Vibise believes this.
 
I'm currently reading Heaven by Randy Alcorn. "Other than the Bible itself, this may well be the single most life-changing book you'll ever read" -- Stu Weber.

For my fiction I'm reading Alien Echo by Mira Grant. "A spellbinding novel of courage and terror" -- Jonathan Maberry.
 
I am now reading the book A Concise History of France, by Roger Price. It's part of the "Cambridge Concise Histories" series. I read A Concise History of Germany last year, which was in the same series, and I thought it was well done.

I'm reading this book for several reasons.

First, France is simply a very interesting country. It has produced a lot of cool art and philosophy, and I've never read a full book about its history before. (Sometimes I just strike out on a new topic like this.)

Second, I think that if I read this book, I'll be better able to understand what is going on in the news when France is mentioned. I've heard of a couple of big names like Macron, but I don't really know anything about French politics beyond that, so hopefully this will give me some background.

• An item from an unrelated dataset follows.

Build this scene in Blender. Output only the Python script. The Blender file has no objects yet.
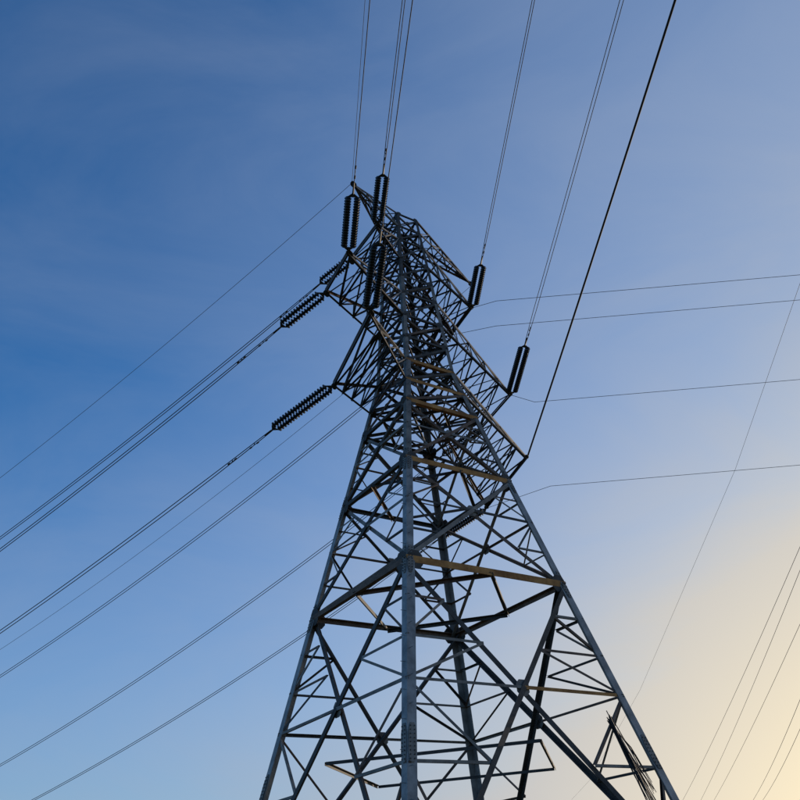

Third, I have the possibly grandiose hope that I'll be able to draw some broader lessons about history and human nature from reading about countries other than America. I read a lot of books about America last year, as you can see from my 2023 reading list (a couple of posts above this one). I would like to think that broadening my history reading to other countries will be beneficial.

I was inspired to read this book partly by the Napoleon movie, which I just saw on Netflix. It was a good movie.
 
I abandoned the France book quickly, because I didn't think it was too well done. There's not enough emphasis on ideas, and the book itself was so concise and trying to do so much that it just reads like a list of kings.

Since then, I have settled on Andrew Roberts's biography of Winston Churchill, Churchill: Walking With Destiny. It is very good and is rapidly turning Churchill into a hero of mine.
 
I attended a Civil War re-enactment over the weekend and somebody at the SCV booth gave me three books;

"Blood Money: The Civil War And The Federal Reserve" by John Graham

Essentially, it's about financiers who provoked both sides to go to war, thinking it would just be a couple of small skirmishes, but then quickly realize they started a war.

One of the interesting things about the book is that Great Britain, France, and Germany all had interests in both sides of the war, and much of the book is told from their point of view.

It's a really interesting read, especially when you stop to think of the parallels to today's current events.

"The Reason Lincoln Had To Die" by Don Thomas

"When In the Course Of Human Events: Arguing The Case For Secession" by Charles Adams

I've been aware of this one for a long time, but have never gotten around to reading it until now.